Warning: The article below is over five years old. It may be badly written, poorly considered, immature, obsolete, no longer my opinion, or simply flat-out wrong.

Appalling CDs

We've all done it. Mistakenly bought a CD in the belief it was something worth listening to. And then you get it home, and find out the horrible truth: there was a damn good reason why it's on sale at such a low price. This page exists because I wanted to post a warning online for others for the first disc listed, but it turns out Amazon claim the rights to all reviews posted. Fuck 'em; I like my copyright to stay assigned to me, thank you. Hence this page.

I find you very attractive - Touch 'N' Go

Yes, yes, yes, I should have seen the warning signs. They had a single hit several years ago, and the CD is titled with the most memorable vocal hook from that track.

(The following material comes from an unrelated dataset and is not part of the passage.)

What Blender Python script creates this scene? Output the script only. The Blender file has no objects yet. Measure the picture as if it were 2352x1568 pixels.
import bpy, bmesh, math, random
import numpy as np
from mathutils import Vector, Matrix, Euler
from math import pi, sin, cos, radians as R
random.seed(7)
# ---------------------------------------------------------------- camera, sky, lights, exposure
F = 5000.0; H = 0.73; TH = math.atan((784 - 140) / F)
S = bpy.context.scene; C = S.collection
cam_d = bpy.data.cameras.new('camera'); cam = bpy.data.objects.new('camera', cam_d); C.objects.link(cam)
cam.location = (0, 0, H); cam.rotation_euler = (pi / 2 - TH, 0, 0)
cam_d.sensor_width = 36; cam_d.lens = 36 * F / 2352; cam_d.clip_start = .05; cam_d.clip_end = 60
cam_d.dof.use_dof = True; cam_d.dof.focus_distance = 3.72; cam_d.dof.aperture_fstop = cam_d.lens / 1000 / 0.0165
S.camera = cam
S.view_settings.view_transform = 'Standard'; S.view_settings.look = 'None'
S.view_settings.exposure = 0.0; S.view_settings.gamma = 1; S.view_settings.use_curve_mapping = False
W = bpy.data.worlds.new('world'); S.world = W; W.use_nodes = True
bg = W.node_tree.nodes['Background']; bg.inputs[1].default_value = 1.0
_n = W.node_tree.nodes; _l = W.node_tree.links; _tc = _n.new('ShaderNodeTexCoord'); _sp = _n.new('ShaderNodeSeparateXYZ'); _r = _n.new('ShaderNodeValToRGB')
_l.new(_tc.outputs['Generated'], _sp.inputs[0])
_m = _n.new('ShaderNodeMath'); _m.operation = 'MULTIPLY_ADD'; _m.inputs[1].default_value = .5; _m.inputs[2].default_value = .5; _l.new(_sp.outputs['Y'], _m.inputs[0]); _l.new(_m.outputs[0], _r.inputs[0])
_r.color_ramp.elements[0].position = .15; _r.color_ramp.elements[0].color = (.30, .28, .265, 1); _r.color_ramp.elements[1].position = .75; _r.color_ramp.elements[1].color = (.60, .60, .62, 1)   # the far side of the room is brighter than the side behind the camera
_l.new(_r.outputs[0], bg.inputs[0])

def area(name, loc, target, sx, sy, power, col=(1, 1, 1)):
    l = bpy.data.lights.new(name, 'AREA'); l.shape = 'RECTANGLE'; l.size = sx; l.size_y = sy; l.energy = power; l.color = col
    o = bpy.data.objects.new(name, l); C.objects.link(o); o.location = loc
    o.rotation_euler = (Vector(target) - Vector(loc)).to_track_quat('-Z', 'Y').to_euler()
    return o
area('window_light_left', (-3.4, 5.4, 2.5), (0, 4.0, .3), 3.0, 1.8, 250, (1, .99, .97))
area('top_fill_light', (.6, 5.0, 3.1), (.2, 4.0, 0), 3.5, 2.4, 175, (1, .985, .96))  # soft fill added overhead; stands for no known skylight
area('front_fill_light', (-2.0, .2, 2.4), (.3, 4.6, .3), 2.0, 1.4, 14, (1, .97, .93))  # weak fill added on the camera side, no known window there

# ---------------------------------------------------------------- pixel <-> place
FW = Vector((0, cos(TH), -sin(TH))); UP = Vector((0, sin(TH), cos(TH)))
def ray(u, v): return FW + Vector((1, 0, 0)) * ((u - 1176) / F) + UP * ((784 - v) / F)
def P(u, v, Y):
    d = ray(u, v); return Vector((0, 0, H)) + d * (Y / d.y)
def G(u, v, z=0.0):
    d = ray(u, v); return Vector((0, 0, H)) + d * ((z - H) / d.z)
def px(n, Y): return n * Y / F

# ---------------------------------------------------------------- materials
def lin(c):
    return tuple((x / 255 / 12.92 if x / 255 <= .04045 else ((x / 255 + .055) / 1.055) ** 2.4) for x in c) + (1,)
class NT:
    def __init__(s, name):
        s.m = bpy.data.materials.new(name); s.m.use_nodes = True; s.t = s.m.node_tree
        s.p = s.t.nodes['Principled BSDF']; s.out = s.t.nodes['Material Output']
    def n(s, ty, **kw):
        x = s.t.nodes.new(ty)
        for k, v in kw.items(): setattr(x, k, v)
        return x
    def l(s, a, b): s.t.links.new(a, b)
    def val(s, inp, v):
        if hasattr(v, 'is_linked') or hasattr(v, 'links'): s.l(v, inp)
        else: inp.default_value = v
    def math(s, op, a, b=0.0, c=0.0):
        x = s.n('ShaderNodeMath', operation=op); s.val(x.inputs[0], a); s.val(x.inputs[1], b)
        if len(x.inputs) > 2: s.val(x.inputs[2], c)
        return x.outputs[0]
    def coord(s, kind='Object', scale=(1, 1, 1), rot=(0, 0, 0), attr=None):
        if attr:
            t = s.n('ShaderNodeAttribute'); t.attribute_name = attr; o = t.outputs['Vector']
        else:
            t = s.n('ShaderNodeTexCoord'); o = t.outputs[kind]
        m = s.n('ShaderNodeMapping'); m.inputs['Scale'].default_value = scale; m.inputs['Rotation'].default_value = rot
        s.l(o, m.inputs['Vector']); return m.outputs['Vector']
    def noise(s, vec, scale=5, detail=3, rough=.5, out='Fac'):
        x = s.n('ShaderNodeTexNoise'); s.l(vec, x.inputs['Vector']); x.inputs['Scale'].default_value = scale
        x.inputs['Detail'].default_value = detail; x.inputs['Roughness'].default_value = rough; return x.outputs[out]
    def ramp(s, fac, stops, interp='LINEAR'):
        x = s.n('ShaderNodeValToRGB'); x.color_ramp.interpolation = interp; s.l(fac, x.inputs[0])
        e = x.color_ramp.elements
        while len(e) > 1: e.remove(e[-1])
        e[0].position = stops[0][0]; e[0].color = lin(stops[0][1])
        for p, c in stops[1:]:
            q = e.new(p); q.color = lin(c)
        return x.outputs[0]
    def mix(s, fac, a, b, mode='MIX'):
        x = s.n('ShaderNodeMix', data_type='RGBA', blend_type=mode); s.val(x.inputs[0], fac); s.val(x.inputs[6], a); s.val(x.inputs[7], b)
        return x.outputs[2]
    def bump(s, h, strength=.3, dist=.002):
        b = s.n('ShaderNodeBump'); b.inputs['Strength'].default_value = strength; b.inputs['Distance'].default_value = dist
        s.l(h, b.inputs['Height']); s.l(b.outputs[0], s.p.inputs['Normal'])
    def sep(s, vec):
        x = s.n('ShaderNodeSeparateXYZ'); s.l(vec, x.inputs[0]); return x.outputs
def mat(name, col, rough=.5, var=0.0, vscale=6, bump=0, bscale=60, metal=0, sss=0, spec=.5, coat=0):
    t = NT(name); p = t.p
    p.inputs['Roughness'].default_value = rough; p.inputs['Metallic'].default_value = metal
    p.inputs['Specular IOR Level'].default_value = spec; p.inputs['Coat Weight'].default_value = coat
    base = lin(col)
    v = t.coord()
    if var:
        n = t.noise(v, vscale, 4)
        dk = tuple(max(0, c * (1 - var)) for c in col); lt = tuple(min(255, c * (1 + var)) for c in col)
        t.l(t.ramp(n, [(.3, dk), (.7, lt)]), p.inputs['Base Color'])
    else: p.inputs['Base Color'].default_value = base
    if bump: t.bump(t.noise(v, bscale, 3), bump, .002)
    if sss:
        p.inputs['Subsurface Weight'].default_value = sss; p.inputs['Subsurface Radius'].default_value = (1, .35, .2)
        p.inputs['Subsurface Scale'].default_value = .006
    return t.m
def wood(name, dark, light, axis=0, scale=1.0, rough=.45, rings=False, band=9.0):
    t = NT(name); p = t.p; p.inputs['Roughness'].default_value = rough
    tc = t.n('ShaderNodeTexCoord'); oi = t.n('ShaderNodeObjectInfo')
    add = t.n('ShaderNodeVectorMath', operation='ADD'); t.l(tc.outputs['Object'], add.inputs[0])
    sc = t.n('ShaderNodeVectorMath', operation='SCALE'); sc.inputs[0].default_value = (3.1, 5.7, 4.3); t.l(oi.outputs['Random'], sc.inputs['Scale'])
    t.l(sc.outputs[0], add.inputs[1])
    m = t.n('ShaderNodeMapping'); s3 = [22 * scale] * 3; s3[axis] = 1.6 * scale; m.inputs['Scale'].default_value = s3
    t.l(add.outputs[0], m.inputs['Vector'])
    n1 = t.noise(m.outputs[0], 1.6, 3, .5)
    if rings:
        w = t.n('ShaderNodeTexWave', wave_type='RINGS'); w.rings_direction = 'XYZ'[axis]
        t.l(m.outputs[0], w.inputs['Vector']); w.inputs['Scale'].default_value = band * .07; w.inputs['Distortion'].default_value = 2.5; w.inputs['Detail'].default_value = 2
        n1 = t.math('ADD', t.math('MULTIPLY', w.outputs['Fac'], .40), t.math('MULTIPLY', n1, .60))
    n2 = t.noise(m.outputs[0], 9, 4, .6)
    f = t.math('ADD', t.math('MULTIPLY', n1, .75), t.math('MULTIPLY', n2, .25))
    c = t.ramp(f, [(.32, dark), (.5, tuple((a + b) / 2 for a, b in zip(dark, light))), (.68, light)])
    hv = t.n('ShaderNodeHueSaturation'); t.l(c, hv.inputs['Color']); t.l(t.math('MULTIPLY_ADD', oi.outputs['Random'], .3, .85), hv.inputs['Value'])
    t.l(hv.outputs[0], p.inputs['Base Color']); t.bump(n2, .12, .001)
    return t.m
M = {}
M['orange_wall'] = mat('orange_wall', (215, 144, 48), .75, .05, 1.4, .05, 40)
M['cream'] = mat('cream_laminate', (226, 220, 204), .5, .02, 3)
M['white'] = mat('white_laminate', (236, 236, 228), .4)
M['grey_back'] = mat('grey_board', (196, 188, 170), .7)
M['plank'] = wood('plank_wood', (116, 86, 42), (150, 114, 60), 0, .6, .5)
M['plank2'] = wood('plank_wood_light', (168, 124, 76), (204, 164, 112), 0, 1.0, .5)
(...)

But everyone on Amazon said it was great, and I could listen to that hit single, so like a fool I coughed up 5 pounds and ordered it.

Alas, after the first 30 seconds of listening, reality sunk in: this album is complete dross. It's bland, samey crap. If you don't already hate synthetic pianos, guitars, drums, and horns, then you will after this. It tries to be edgy and sexy, with its psuedo-naughty lyrics, but fails with its complete lack of any interesting musical constructs and poor sound quality. If the tracks had any "bite" to them, with a well-rounded sound and prominent bassline, it might just be listenable. But no, they're dull, flat, and lifeless.

It really is a case of "Would you?" re-worked 12 times. Unless you're the Beta Band, there is no excuse for sampling your own tracks. Whoever decided that a samba remix of the aforementioned hit was a great idea, complete with MIDI samba whistles (you'll find them on channel 10, in the standard GM drumkit - come on, buy yourself a decent synth), should be committed. It would be easy:

"What grounds do you have for requesting this individual be placed in the care of the state, specifically a padded soundproof room and a straightjacket?"
"Your honour, I present as evidence the following remix."
The tape is played to a court, which sits in silence with looks of ever-growing horror and distaste on their faces.
"Take him away. And fetch me an ear-syringing kit and a bottle of scotch."

Trust me: Your ears do not deserve this. I think I'm going to give it away to someone I hate. Go and buy yourself some decent dance music, if that's what you're after, or if you're after the " contemporary, common jazz" that the Amazon reviewers seem to think it is get yourself a Lemon Jelly CD. It's far funkier, has a better beat, and won't make you wish you were born deaf.